Steps to Let Go of the Fear of Being Misunderstood

Say less

If you want to stop worrying about being misunderstood, practice saying less in your conversations. Instead, focus on saying exactly what needs to be said in a concise, straightforward manner.

I know this sounds counterintuitive. But here’s how it works.

When you converse with people, and you’re saying too much at a time, you reduce their chances of properly comprehending what you say.

And the more you speak, the more you may need to speak to explain the things you say so they understand you. In no time, you may start to overshare or lose composure, all in the name of being clear enough.

What you need to do is first be clear on what you want, then communicate your wants in clear terms. Speak at a comfortable pace and ensure your message is well received. Read this blog to learn practical tips for communicating and passing your message like a pro.

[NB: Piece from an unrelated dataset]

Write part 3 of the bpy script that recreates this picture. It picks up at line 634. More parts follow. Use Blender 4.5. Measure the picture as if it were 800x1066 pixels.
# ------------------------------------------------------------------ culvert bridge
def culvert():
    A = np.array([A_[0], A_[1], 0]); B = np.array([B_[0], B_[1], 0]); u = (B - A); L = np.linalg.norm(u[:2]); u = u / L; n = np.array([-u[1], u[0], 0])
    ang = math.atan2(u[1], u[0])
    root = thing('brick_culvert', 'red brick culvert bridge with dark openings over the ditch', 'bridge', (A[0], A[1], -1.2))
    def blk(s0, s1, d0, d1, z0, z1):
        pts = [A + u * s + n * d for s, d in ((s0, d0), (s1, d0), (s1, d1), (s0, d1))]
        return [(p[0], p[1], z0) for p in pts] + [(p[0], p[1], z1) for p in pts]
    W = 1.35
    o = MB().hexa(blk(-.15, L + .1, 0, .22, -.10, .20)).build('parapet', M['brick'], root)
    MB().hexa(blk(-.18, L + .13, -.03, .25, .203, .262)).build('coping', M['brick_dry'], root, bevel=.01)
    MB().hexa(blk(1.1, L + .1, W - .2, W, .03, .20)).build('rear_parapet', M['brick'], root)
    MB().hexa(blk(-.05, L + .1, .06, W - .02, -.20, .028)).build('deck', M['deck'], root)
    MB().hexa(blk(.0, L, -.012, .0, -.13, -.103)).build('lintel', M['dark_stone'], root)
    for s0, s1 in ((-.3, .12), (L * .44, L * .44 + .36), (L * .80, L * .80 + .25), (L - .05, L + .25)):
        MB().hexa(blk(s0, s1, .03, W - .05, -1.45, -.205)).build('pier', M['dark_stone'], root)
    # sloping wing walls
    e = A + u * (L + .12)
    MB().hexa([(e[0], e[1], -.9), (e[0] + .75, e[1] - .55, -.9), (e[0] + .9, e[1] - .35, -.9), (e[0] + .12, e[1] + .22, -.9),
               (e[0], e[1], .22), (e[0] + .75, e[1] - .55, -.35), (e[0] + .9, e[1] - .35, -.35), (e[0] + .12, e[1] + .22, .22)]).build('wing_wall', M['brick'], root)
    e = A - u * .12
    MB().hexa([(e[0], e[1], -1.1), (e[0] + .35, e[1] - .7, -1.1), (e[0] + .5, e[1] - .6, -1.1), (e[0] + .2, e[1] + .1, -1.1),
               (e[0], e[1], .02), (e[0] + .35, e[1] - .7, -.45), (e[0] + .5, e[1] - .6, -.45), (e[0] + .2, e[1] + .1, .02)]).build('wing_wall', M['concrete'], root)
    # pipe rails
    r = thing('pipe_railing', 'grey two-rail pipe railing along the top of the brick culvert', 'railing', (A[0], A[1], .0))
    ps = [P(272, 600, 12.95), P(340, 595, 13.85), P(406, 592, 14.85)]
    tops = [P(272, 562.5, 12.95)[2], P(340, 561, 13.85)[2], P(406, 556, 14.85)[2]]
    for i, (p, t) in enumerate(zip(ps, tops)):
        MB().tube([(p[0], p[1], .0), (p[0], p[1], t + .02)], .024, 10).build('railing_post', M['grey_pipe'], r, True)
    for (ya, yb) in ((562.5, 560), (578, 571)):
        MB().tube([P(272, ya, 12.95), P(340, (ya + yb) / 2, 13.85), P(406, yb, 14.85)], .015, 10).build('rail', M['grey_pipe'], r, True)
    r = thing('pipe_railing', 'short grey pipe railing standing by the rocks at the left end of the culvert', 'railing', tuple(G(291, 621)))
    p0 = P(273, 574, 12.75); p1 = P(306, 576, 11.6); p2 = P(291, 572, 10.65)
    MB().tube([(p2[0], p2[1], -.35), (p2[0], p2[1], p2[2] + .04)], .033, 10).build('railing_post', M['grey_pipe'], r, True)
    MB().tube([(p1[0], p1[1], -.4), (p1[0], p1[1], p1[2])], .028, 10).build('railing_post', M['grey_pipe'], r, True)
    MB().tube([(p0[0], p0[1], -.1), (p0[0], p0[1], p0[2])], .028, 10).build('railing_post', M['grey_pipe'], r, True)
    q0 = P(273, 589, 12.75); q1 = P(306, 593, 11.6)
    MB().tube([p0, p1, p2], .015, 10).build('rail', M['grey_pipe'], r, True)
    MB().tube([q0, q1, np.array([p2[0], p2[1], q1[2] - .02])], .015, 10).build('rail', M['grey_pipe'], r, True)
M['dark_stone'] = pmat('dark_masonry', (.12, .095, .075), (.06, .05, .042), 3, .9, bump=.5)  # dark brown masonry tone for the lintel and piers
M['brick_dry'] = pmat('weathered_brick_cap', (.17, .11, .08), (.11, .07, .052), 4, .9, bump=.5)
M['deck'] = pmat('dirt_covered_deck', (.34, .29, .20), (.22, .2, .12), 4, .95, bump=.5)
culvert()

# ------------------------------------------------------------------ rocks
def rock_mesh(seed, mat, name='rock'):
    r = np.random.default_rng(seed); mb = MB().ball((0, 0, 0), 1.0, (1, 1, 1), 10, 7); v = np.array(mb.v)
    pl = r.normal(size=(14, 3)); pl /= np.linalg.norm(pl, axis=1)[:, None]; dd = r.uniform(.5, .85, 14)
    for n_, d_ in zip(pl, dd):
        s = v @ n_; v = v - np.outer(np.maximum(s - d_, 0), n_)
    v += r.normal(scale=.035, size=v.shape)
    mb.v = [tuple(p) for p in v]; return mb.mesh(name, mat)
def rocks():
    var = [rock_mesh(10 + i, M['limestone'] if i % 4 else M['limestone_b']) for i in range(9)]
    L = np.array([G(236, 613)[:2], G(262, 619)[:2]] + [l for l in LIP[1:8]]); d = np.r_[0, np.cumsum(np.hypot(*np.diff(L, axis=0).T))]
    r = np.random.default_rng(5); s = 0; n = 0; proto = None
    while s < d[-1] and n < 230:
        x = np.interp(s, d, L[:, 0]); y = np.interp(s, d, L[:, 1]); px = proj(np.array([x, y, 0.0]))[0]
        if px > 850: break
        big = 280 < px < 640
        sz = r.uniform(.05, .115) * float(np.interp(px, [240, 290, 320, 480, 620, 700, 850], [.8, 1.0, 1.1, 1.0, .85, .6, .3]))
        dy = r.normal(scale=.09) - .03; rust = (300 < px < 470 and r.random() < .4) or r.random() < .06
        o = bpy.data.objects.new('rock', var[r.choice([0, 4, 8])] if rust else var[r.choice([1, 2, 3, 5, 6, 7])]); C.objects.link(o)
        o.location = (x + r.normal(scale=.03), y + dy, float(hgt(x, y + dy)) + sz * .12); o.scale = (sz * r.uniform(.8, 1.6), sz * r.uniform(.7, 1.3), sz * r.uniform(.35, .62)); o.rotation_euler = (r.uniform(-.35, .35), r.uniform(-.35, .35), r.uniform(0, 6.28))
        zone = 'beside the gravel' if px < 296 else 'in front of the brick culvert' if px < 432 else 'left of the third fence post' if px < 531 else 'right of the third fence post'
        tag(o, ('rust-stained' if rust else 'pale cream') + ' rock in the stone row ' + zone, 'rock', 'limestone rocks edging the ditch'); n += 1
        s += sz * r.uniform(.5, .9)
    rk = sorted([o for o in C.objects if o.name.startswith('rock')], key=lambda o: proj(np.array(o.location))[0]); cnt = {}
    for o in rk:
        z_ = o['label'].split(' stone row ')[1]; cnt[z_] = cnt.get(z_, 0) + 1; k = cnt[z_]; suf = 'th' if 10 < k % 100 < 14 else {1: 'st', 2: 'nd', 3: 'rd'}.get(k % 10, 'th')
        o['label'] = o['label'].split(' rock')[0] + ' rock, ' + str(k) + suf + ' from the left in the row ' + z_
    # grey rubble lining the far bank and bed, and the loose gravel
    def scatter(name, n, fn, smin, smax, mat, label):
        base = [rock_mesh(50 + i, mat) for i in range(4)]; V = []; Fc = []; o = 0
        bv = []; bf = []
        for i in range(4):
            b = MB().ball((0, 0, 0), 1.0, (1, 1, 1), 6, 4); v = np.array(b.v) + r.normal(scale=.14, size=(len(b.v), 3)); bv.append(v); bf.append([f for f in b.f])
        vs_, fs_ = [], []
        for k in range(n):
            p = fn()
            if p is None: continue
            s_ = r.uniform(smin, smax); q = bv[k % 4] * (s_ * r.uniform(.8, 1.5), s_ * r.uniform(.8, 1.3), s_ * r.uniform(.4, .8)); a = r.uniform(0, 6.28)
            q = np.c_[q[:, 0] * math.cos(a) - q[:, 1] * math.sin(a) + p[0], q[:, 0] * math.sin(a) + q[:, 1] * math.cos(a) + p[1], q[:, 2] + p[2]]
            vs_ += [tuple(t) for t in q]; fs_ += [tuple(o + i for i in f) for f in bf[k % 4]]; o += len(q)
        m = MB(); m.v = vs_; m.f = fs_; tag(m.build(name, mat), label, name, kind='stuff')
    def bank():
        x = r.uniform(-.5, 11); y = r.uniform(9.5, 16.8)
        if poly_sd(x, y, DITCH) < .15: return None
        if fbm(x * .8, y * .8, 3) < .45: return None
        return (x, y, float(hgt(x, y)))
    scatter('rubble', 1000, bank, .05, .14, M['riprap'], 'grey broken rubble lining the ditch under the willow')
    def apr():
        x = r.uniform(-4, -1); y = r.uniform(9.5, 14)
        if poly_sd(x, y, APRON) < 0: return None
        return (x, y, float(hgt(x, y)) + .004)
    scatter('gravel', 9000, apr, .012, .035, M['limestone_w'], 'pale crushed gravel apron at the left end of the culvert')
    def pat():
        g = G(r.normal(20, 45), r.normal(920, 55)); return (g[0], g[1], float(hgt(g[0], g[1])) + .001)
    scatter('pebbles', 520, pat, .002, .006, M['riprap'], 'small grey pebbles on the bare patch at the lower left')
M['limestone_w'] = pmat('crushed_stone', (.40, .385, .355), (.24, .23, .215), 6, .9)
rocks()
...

Give yourself the last word

This happens to me a lot – I always want to have the last word in my conversations. And sometimes, it can take me a few days after the discussion to remember to properly ‘explain myself’ so I am not misunderstood. This is when I start to send texts like, ‘remember our conversation last year? I want to correct…”

Instead of sending that text so you can have the last word, consider having that last word to yourself. Journal whatever explanation you’re planning to give to the other person. Then ask yourself deep questions around your quest to have the last word.

The fact remains that the fear of being misunderstood is a self-confidence problem, and journaling boosts your confidence enough to stop you from over-explaining yourself.

Build an unshakeable confidence

If you want to completely eliminate the fear of being misunderstood, work on your confidence. Let it grow from the inside out.

Read this blog to learn applicable steps to build your self-confidence.

Leave clarity alone

Yes. If you want to get rid of your fear of being misunderstood, you have to let clarity be.

If you’re not a supervisor waiting on a new intern to deliver a project that determines whether your company shuts down or stays open, always resist the urge to explain your intentions more than once.

After you’ve clearly articulated and communicated your message, leave every other thing alone. And if you still feel misunderstood, let them misunderstand you. Be okay with it if it doesn’t affect critical things in your life.

Know that some people misinterpret from their own unhealed places

You’ll really take your personal growth to the next level if you make peace with the fact that people may misunderstand you from their own unhealed places.

When you realize that people are sometimes controlled by their past and other factors beyond them, you’ll see that their understanding of what you said or did has nothing to do with you. And they’ll still misunderstand you even if you clarified yourself a million times.

Make peace with this and move on. You’ll no longer fear being misunderstood.

 

Conclusion

Let me be the one to break this to you: it is not your job to make other people understand you all the time.

Your responsibility is to convey your intentions with honesty and clarity. Whatever people make of your communication will be totally up to them.

Now, go ahead and free up some healthy space in your mind, instead of burdening yourself with trying to get people to understand you all the time.